Das Geheimnis des Kindersegens: Flexibilität

Mehr Zeit für Kinder heißt nicht unbedingt, weniger zu arbeiten. Selbstbestimmte Arbeitszeiten können schon reichen

BERLIN taz ■ Mehr Kinder, mehr Jobs, mehr Wachstum: All das ließe sich nach Ansicht von Bert Rürup mit einem einzigen Mittel erreichen: Die Arbeitszeiten müssten „flexibler und familienfreundlicher sein“. Dies ist das Ergebnis eines Gutachtens, das der Wirtschaftssachverständige gestern veröffentlichte.

Rürup ermittelte zwei Tendenzen. Viele Mütter, die Vollzeit arbeiten, hätten gern mehr Freiraum fürs Kind. Anders die Teilzeitkräfte: Sie wünschen sich häufig ein höheres Stundenpensum. Das Ideal ist die „große Teilzeitstelle“, so Rürup – die bei etwa 30 Wochenstunden liegt. Noch aber kennzeichnet die Situation eher ein Schwanken zwischen den Extremen.

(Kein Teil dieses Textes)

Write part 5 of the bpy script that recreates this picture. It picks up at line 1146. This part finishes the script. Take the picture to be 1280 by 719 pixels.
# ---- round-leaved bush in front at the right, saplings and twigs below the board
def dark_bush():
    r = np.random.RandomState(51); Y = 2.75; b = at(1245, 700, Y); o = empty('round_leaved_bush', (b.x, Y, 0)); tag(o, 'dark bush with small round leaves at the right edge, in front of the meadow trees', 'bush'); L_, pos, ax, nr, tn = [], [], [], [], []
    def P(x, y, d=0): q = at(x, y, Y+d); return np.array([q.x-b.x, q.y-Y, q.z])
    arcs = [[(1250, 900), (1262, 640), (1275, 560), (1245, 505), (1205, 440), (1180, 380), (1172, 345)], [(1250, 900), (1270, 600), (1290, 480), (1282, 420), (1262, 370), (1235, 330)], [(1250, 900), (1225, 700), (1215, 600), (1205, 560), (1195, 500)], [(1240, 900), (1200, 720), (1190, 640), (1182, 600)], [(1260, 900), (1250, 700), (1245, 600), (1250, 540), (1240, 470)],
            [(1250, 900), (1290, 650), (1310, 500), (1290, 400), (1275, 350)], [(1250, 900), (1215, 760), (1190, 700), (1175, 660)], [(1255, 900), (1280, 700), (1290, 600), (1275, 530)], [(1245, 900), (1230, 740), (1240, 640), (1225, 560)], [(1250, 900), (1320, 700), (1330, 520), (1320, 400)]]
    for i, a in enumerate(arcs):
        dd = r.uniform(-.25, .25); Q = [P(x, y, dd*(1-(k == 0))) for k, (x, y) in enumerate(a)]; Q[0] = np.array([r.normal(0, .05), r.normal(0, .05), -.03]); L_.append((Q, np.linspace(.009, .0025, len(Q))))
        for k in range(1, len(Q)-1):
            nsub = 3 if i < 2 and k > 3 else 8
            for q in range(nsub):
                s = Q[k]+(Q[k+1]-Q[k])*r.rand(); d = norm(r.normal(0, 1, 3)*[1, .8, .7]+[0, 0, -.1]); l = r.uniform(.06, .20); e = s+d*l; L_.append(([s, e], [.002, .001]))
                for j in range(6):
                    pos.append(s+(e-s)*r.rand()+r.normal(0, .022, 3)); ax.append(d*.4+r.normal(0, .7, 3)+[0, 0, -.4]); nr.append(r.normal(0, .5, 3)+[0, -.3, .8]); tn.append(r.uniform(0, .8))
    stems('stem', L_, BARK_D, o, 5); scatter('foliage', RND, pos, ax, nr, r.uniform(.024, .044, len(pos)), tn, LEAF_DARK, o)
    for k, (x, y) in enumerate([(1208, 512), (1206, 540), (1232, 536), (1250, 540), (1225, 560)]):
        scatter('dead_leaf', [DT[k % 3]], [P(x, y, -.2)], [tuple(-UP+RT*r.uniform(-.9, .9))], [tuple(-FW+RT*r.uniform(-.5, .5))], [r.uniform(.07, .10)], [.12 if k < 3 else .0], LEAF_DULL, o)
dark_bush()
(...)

So gaben 69 Prozent der Akademikerinnen an, sie seien „sehr“ gestresst im Bemühen, Beruf und Familien zu verbinden. Telearbeit, Job-Sharing, gleitende Arbeitszeit oder Arbeitszeitkonten könnten den Druck mindern. Aber noch sind sie eine Ausnahme.

Doch die überarbeiteten Mütter sind nur die eine Seite der Misere. Auf der anderen Seite stehen jene, die trotz Elternzeit gerne teilzeitjobben würden. Vier von fünf Beschäftigen wünschen sich laut der Rürup-Studie entsprechende Angebote. Aber nicht einmal jeder dritte Betrieb bietet sie an. „Zu viele Frauen müssen sich zwischen Kind und Karriere entscheiden“, bemängelt Rürup. Wären die Arbeitszeiten flexibler, ließe sich die Frauenerwerbsquote um sechs bis acht Prozent steigern. Noch aber dürfen viele Mütter allein am Wickeltisch wirken.

Rürup plädiert für mehr Flexibilität. Firmen sollen Müttern ermöglichen, jeden Tag eine halbe oder volle Stunde kürzer zu arbeiten. Dann könnten sie ihr Kind rechtzeitig von der Kita abholen. „Schon solche winzigen Maßnahmen helfen enorm.“ Mehr Mut zu flexiblen Bürozeiten, das könnte nach dem Urteil Rürups noch ein weiteres Problem lindern: Die Kinderflaute. Dürfte jeder so lange oder kurz arbeiten, wie er möchte, könnte laut Studie die Geburtenrate auf 1,7 Kinder pro Frau steigen. Noch, so wissen es die Statistiker, klafft eine Kluft. Die deutsche Frau wünscht sich im Schnitt genau diese 1,7 Kinder. Sie bekommt aber lediglich 1,3 Kinder. Familienfreundliche Bürozeiten könnten Zögernde überzeugen.

Die schöne neue Jobwelt soll auch vor den Vätern nicht halt machen. Männer, die Zeit fürs Kind einfordern, würden stärker noch als Frauen von Chefs und Kollegen diskriminiert, so Rürup. „Das muss sich dringend wandeln – auch im Sinne der Gleichstellung der Frau.“

Ein Problem allerdings kann auch das beste Gutachten nicht lösen: Selbst unter Betriebsräten gilt Familienfreundlichkeit derzeit als Luxusproblem. In Zeiten, in denen viele um Jobs zittern, traut sich kaum einer, auf mehr Zeit fürs Kind zu bestehen.